Cultural pluralism, the need to hear the sounds of different bells, is not the rule in Italian school, but a bitter exception. Those engaging in it are not openly discriminated against, but quietly isolated by colleagues armed with furtive smiles.
What Mr. Storace doesn't realize is that even the most severe book review commissions — which he suggests should examine the texts in use today —would end up playing the dirty roles of censors.
At any rate, the holy war declared against rotten history books is more or less like jousting against windmills. Beginning next year, use of standard texts will decrease because of new university reforms.
Professors will no longer teach a single lesson to all their students. Instead, they will break up their teaching into periods, topics or important figures— Communism in southern Europe; political imagery during Fascism and the New Deal; Nazi architect Albert Speer; Fiat executive Vittorio Valletta.
The history books that stirred up so much controversy will wither on the vine.
Even the generation that uses the Resistance as a smokescreen to hide the PCI's former political servility to the Soviet Union and the terrorist nature of communist regimes around the world, portraying U.S. foreign policy as a kind of planetary imperialism, has become an increasingly awkward presence inside the center-left Ulivo coalition.
Up until now, the decision as to what went into history books was the prerogative of publishers, who tended to adapt themselves to the left-leaning form of Italian political correctness that pervaded the nation's schools as well as the culture desks of newspapers, magazines and state television.
But lately, new forces have appeared on the political and cultural scene—liberal democratic, ex-Fascist, federalist movements, all with their different ideologies and interests.

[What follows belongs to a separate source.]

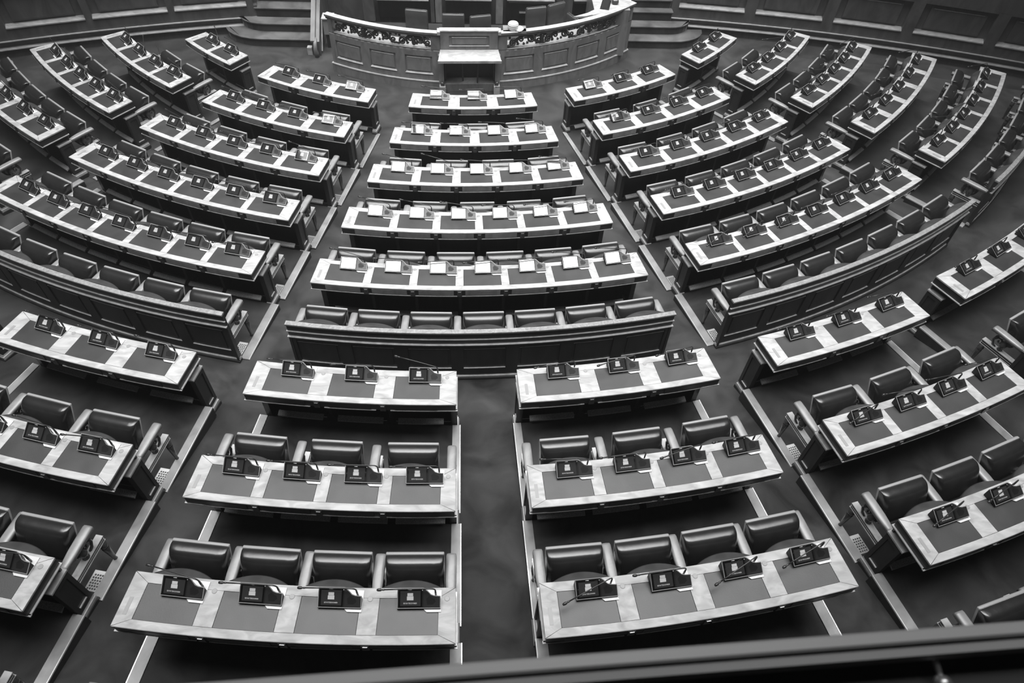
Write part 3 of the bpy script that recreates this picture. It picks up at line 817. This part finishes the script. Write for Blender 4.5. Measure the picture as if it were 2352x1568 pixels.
# white cap on a shelf behind the rail
o = empty('peaked_cap', (1.05, -4.93, 1.112)); tag(o, 'white peaked cap with a dark band lying on the rostrum rail', 'cap')
b = MB(); b.lathe([(.095, 0), (.098, .03), (.105, .07), (.100, .11)], 20); b.obj('crown', M_white, o, smooth=True)
b = MB(); b.lathe([(.103, .0), (.104, .012)], 20, (0, 0, .085)); b.obj('band', M_fret, o, smooth=True)
b = MB(); b.lathe([(.100, .0), (.085, .02), (.04, .028), (.006, .04), (.001, .041)], 20, (0, 0, .108)); b.obj('top_cover', M_white, o, smooth=True)
b = MB(); pk = [(.085*cos(t), .085*sin(t)) for t in [rad(x) for x in range(-60, 51, 15)]]; pk2 = [(.19*cos(t)+.01, .15*sin(t)) for t in [rad(x) for x in range(50, -61, -15)]]
b.prism(pk+pk2, .01, .02); b.obj('peak', M_white, o)
tag_shelf = MB(); tag_shelf.box(.86, 1.3, -5.02, -4.78, 1.07, 1.112)
so = tag_shelf.obj('rail_shelf', M_pod); tag(so, 'short shelf behind the rostrum rail carrying the white cap', 'shelf')

# clerk desk at the right end of the rostrum
o = empty('clerk_desk', (3.0, -3.75, .12)); tag(o, 'pale clerk desktop joining the right end of the rostrum', 'desk')
b = MB(); b.prism([(-.29, 1.2), (-.29, -.27), (-.45, -.42), (-.75, -.60), (-.45, -.55), (.10, -.30), (.52, .08), (.52, 1.2)], .955, .985); b.obj('desktop', M_top, o)
b = MB(); b.box(-.25, .45, -.2, 1.1, 0, .955); b.obj('pedestal', M_pod, o)
o = empty('clerk_tablet', (2.96, -3.82, 1.107), rad(-14)); tag(o, 'dark tablet lying on the pale clerk desktop at the rostrum', 'tablet')
b = MB(); b.cbox(-.09, .09, -.20, .22, 0, .02, .004); b.obj('casing', M_blk, o)
b = MB(); b.box(-.07, .05, -.17, .19, .0201, .022); b.obj('screen', M_panel, o)
o = empty('desk_lamp_base', (3.16, -3.72, 1.107)); tag(o, 'dark rounded device beside the tablet on the clerk desktop', 'device')
me = rounded('housing', (.14, .16, .09), .04, 1, None, 3); me.transform(Matrix.Translation((0, 0, .045))); link('housing', me, M_fret, o)
b = MB(); b.tube([(0, 0, .08), (0, .02, .14), (.02, .06, .18)], .008, 6); b.obj('stem', M_fret, o)
o = empty('paper_note', (2.60, -4.26, 1.114), rad(25)); tag(o, 'small white paper note on the right rostrum rail', 'paper')
b = MB(); b.box(-.05, .05, -.018, .018, 0, .001); b.obj('sheet', M_white, o)

# ------------------------------------------------------------------ back wall panelling
WC = Vector((1.5, -33.0, 0))
def Wp(r, a, z): t = rad(a); return Vector((WC.x+r*sin(t), WC.y+r*cos(t), z))
def wsweep(prof, a0, a1, n=None):
    b = MB()
    if n is None: n = max(1, int(abs(a1-a0)/1.2)+1)
    vs = []; k = len(prof)
    for i in range(n+1):
        a = a0+(a1-a0)*i/n
        for (r, z) in prof: vs.append(Wp(r, a, z))
    fs = []
    for i in range(n):
        for j in range(k): j2 = (j+1) % k; fs.append((i*k+j, (i+1)*k+j, (i+1)*k+j2, i*k+j2))
    fs += [tuple(range(k)), tuple(reversed([n*k+j for j in range(k)]))]
    return b.add(vs, fs)
M_wall = mat('wall_wood', 0.10, 0.4, noise=((3, 3, 1.2), 0.3, 6, 1.5))
for nm, a0, a1 in (('wall_left', -40, -10.9), ('wall_right', 5.95, 44)):
    w = wsweep([(30.82, ZA), (31.2, ZA), (31.2, 3.4), (30.82, 3.4)], a0, a1).obj(nm, M_wall); tag(w, kind='structure')
    wsweep([(30.69, ZA), (30.82, ZA), (30.82, .12), (30.69, .12)], a0, a1).obj('base_board', M_wall, w)
    wsweep([(30.62, .118), (30.82, .118), (30.82, .135), (30.625, .135)], a0, a1).obj('base_ledge', M_top, w)
    wsweep([(30.74, .135), (30.82, .135), (30.82, .26), (30.74, .26)], a0, a1).obj('fascia', M_wall, w)
    wsweep([(30.655, .258), (30.82, .258), (30.82, .272), (30.655, .272)], a0, a1).obj('wall_bead', M_top, w)
    wsweep([(30.70, .272), (30.82, .272), (30.82, .50), (30.70, .50)], a0, a1).obj('lower_rail', M_wall, w)
    wsweep([(30.70, 1.16), (30.82, 1.16), (30.82, 3.4), (30.70, 3.4)], a0, a1).obj('upper_rail', M_wall, w)
    if nm == 'wall_left': edges = [(-11.28-i*2.93-2.68, -11.28-i*2.93) for i in range(9)]
    else: edges = [(6.26+i*3.14, 6.26+i*3.14+2.69) for i in range(11)]
    for (e0, e1) in edges:
        s0, s1 = (e1, min(e1+.25, a1)) if nm == 'wall_left' else (max(e0-.45, a0), e0)
        if nm == 'wall_right' or e1 > -11.5: pass
        else: s1 = e1+.25
        wsweep([(30.70, .50), (30.82, .50), (30.82, 1.16), (30.70, 1.16)], s0, s1, 1).obj('stile', M_wall, w)
        pn = wsweep([(30.80, .58), (30.765, .63), (30.765, 1.02), (30.80, 1.07)], e0+.3, e1-.3, 2).obj('panel', M_wall, w)
        wsweep([(30.675, .498), (30.82, .498), (30.82, .55), (30.74, .540), (30.675, .518)], e0, e1, 2).obj('panel_sill', M_top, pn)
        wsweep([(30.70, 1.13), (30.82, 1.10), (30.82, 1.16), (30.70, 1.16)], e0, e1, 2).obj('panel_head', M_wall, pn)
        wsweep([(30.755, 1.02), (30.80, 1.02), (30.80, 1.028), (30.755, 1.028)], e0+.4, e1-.4, 2).obj('panel_bead', M_edge, pn)

# central wall behind the rostrum
def wb(name, m, x0, x1, y0, y1, z0, z1, parent=None):
    b = MB(); b.box(x0, x1, y0, y1, z0, z1); return b.obj(name, m, parent)
w = wb('wall_back', M_wall, -3.02, 3.56, -2.35, -2.2, ZA, 3.4); tag(w, kind='structure')
for x0, x1, m in ((-.54, -.40, M_pod), (.78, .93, M_pod), (-2.1, -1.86, M_wall), (-.64, -.56, M_wall), (2.1, 2.45, M_wall)):
    wb('pilaster', m, x0, x1, -2.66, -2.36, .12, 3.2, w)
for x0, x1, z in ((-1.80, -.68, .55), (-.32, .68, .58), (1.02, 2.06, .60), (2.48, 2.90, .62)):
    wb('panel_sill', M_top, x0, x1, -2.6, -2.36, z, z+.02, w); wb('lower_panel', M_wood, x0, x1, -2.44, -2.36, .12, z-.04, w)
for x0, x1, z in ((1.06, 2.02, .53), (2.5, 2.88, .55), (1.30, 1.60, .30)):
    wb('panel_bead', M_edge, x0, x1, -2.52, -2.44, z, z+.015, w)

# ------------------------------------------------------------------ carpeted stairs either side
def stairs(nm, lab, xin, sgn, y0, widths):
    o = empty('staircase', (xin, y0, ZA)); tag(o, lab, 'stairs', 'carpeted stairs beside the rostrum')
    for i, (wd, yf, yb, rc) in enumerate(widths):
        z0, z1 = (i*.17 if i < 2 else 0), (i+1)*.17
        pts = [(0, yf-y0), (sgn*(wd-rc), yf-y0)]
        for q in range(1, 7):
            t = rad(15*q); pts.append((sgn*(wd-rc+rc*sin(t)), yf-y0+rc*.75*(1-cos(t))))
        pts += [(sgn*wd, yb-y0), (0, yb-y0)]
        b = MB(); b.prism(pts, z0, z1-.02)
        st = b.obj('step', M_carpet, o)
        pts2 = [(x*1.0+(sgn*.02 if abs(x) > .01 else 0), y-(.02 if y < (yb-y0)-.01 else 0)) for x, y in pts]
        b = MB(); b.prism(pts2, z1-.02, z1); b.obj('tread', M_carpet2, st)
M_carpet2 = mat('tread_carpet', 0.11, 0.9, spec=0.1, noise=((2.5, 2.5, 2.5), 0.4, 5, 0.5))
stairs('l', 'carpeted curved stairs with rounded steps at the left of the rostrum', -3.05, -1, -3.54,
       [(1.95, -3.54, -2.95, .85), (1.65, -3.22, -2.92, .6), (1.30, -2.88, -2.35, .02), (1.28, -2.56, -2.35, .02)])
stairs('r', 'carpeted curved stairs with rounded steps at the right of the rostrum', 3.60, 1, -3.28,
       [(1.78, -3.28, -2.72, .75), (1.48, -2.98, -2.70, .5), (1.08, -2.65, -2.35, .02), (1.06, -2.45, -2.35, .02)])
# left stair balustrade
o = empty('stair_balustrade', (-2.95, -3.88, ZA)); tag(o, 'wooden stair balustrade with carved post left of the rostrum', 'balustrade')
b = MB(); b.add([(-.10, 0, 0), (.06, 0, 0), (.06, 1.45, 0), (-.10, 1.45, 0), (-.10, 0, .30), (.06, 0, .30), (.06, 1.45, 1.35), (-.10, 1.45, 1.35)],
 [(3, 2, 1, 0), (4, 5, 6, 7), (0, 1, 5, 4), (1, 2, 6, 5), (2, 3, 7, 6), (3, 0, 4, 7)]); b.obj('side_board', M_wall, o)
b = MB(); b.add([(-.11, -.04, .30), (-.02, -.04, .30), (-.02, 1.5, 1.40), (-.11, 1.5, 1.40), (-.11, -.04, .335), (-.02, -.04, .335), (-.02, 1.5, 1.435), (-.11, 1.5, 1.435)],
 [(3, 2, 1, 0), (4, 5, 6, 7), (0, 1, 5, 4), (1, 2, 6, 5), (2, 3, 7, 6), (3, 0, 4, 7)]); b.obj('handrail', M_wall, o)
b = MB(); b.tube([(-.02, -.05, .0), (-.02, -.07, .10), (-.02, -.10, .18), (-.02, -.06, .28), (-.02, .05, .34), (-.02, .09, .28), (-.02, .05, .22)], [.05, .045, .04, .04, .035, .03, .02], 8); b.obj('scroll_post', M_pod, o, smooth=True)
b = MB(); b.cbox(-.22, -.12, .02, .12, 0, .16, .006); b.obj('post_block', M_top, o)
b = MB(); b.tube([(.07, .1, .05), (.08, .25, .28), (.08, .5, .55)], .012, 6); b.obj('side_trim', M_top, o)
b = MB(); b.tube([(-.02, .5, .95), (0, .6, 1.12), (-.04, .75, 1.15), (-.02, .9, 1.35)], [.02, .035, .03, .02], 7); b.obj('carved_scroll', M_fret, o, smooth=True)
o = empty('side_cabinet', (-2.72, -3.50, ZA)); tag(o, 'small pale cabinet between the stair balustrade and the rostrum', 'cabinet')
b = MB(); b.cbox(-.10, .10, -.07, .16, .30, .62, .004); b.obj('body', M_grom, o)
b = MB(); b.cbox(-.12, .12, -.09, .18, .62, .645, .004); b.obj('top', M_top, o)
b = MB(); b.box(-.08, .08, -.04, .14, 0, .30); b.obj('base', M_wood, o)

# ------------------------------------------------------------------ ceiling with skylight
H = 11.3
b = MB()
for (x0, x1, y0, y1) in ((-24, -7.6, -24, 6), (8.6, 25, -24, 6), (-7.6, 8.6, .8, 6), (-7.6, 8.6, -24, -16.0)):
    b.box(x0, x1, y0, y1, H+.0, H+.3)
tag(b.obj('ceiling', M_plaster), kind='structure')
for i in range(7):
    x = -7.6+16.2*i/6; b = MB(); b.box(x-.06, x+.06, -16.0, .8, H-.16, H-.06); tag(b.obj('window_1', M_wood), kind='structure')
for i in range(7):
    y = -16.0+16.8*i/6; b = MB(); b.box(-7.6, 8.6, y-.05, y+.05, H-.16, H-.06); tag(b.obj('window_1', M_wood), kind='structure')

# ------------------------------------------------------------------ gallery parapet and rail in front of the camera
o = empty('gallery_rail', (0.4, -17.718, 6.05), rad(2.8)); tag(o, 'out-of-focus polished gallery handrail crossing the lower right corner', 'handrail')
zr = .15
b = MB(); b.add([(x, y, z) for x in (-3, 3.6) for (y, z) in ((.020, zr-.03), (.020, zr-.008), (.014, zr), (-.002, zr), (-.006, zr-.004), (-.006, zr-.03))],
 [(0, 1, 7, 6), (1, 2, 8, 7), (2, 3, 9, 8), (3, 4, 10, 9), (4, 5, 11, 10), (5, 0, 6, 11), (5, 4, 3, 2, 1, 0), (6, 7, 8, 9, 10, 11)]); b.obj('handrail', M_railing, o)
b = MB(); b.add([(x, y, z) for x in (-3, 3.6) for (y, z) in ((-.006, zr-.03), (-.009, zr-.012), (-.024, zr-.016), (-.029, zr-.03))],
 [(0, 1, 5, 4), (1, 2, 6, 5), (2, 3, 7, 6), (3, 0, 4, 7), (3, 2, 1, 0), (4, 5, 6, 7)]); b.obj('lower_rail', M_railing, o)
for x in (-1.6, .80, 3.0):
    b = MB(); b.tube([(x, -.005, zr-.03), (x, -.03, zr-.045), (x, -.06, zr-.05)], [.006, .006, .005], 8); b.lathe([(.002, -.016), (.012, -.012), (.017, 0), (.012, .012), (.002, .016)], 12, (x, -.066, zr-.052)); b.obj('bracket', M_brass, o, smooth=True)
b = MB(); b.box(-3.6, 4.2, -1.0, -.012, -1.4, .075); tag(b.obj('wall_gallery', M_darkpaint, None, (0.4, -17.718, 6.05), rad(2.8)), kind='structure')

The intellectual bases of these new players are simply not present in today's history books, or, when they are, they are lumped together into a blob of vague, para-Fascist neo-liberalism. It is no longer possible to exorcise these movements by summarily branding them as "anti-Communist." That's less and less a derogatory term in Italy. The cloak of anti-Fascism that hordes of democratic and non-democratic forces have worn is slowly unraveling, revealing what a horrible destiny countries such as Italy and France would have met had they not had anti-Communist leaders like Alcide De Gasperi and Charles De Gaulle, not to mention allies like the United States.
True scholars who have always fought against today's dominant approach are the most appropriate candidates to write the books that tell Italians their history free of the resentment and posthumous - revenge sparked by the civil war and, later, the Cold War. But that will require teachers who, instead of holding rallies and preaching, learn to conceive of historiography as something other than a soliloquy.
Instead of criminalizing dissent over the crucial moments in our nation's history, differing opinions should be taken as the rule of the game for historians and for the principle of national reconciliation.

Mr. Sechi is a professor of contemporary history at the University of Ferrara.